Monday, January 18, 2016

Dan Carter - will we ever see his like again?

Dan Carter's place in New Zealand, and world, rugby history is assured.

Dan Carter – My Story as told to Duncan Grieve, Upstart Press

A two-time World Cup winner, the leading scorer in Test matches and the complete first five-eighths, running, kicking, passing and defending
he had it all and, after a superb final World Cup, he left an indelible reminder of his class to be forever remembered at the click of a button in this YouTube age.

Part of his story will also be remembered as a result of his publishing liaison with Duncan Grieve in 'Dan Carter – My Story'.


 This book serves as a timely reminder that no matter how gifted, how skilful, how successful a player may be in terms of rewards from the game, there is no replacement for hard work.

It is all too easy in the life of instant gratification that has now beset the world to believe that anyone of the afore-mentioned qualities would be sufficient to achieve a career of brilliance. Wrong.


It takes plenty of work and effort and that is without taking into account the vicissitudes that can be thrown in along the way like injury, self doubt and frustration that as you get older things don't recover quite so quickly.

All have been part of Carter's career and he talks about those moments in an engaging manner which nonetheless makes the point emphatically.

Too often New Zealand rugby fans expect a player possessing the ability to turn on brilliance, as Carter could do, at the drop of a hat. It has been fodder for talkback radio hosts for yonks. They asked why if he could do it in some games why couldn't he do it in others?

Oh that it were so easy.

It is a fact for every glimpse of class a player reveals, it is analysed, scrutinised, dissected, bisected and broken down to the nth degree by opposition analysts. Life becomes so much tougher.
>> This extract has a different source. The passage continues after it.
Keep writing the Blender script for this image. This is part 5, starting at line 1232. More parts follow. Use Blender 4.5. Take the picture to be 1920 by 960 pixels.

But rugby is a game that offers ways of containing the attention of opposing defences and allowing class to flourish.

For those who had written Carter off ahead of the 2015 season, especially with rivals lining up to potentially claim his place in an All Blacks backline, his innate class enabled him to not only meet that challenge, but to raise the bar ever higher.

It is difficult to imagine a way in which a player could leave a betterimpression for rugby eternity than what Carter achieved through the play-offs stages of the 2015 World Cup. Possibly only the efforts of team-mate and skipper Richie McCaw, under his own scrutiny and pressure in the loose forwards from Australia, come close.

There is some tittle-tattle in the book, the punch-up in Johannesburg with the New Zealand Colts, the taxi ride to London with some team-mates on the 2005 northern tour and a failed business venture, but Carter is not one for generally getting too involved in this sort of carry-on and the book is more about the development and sustenance of a career that provided so much.

It is interspersed with some diary moments of strategic points through the last two years.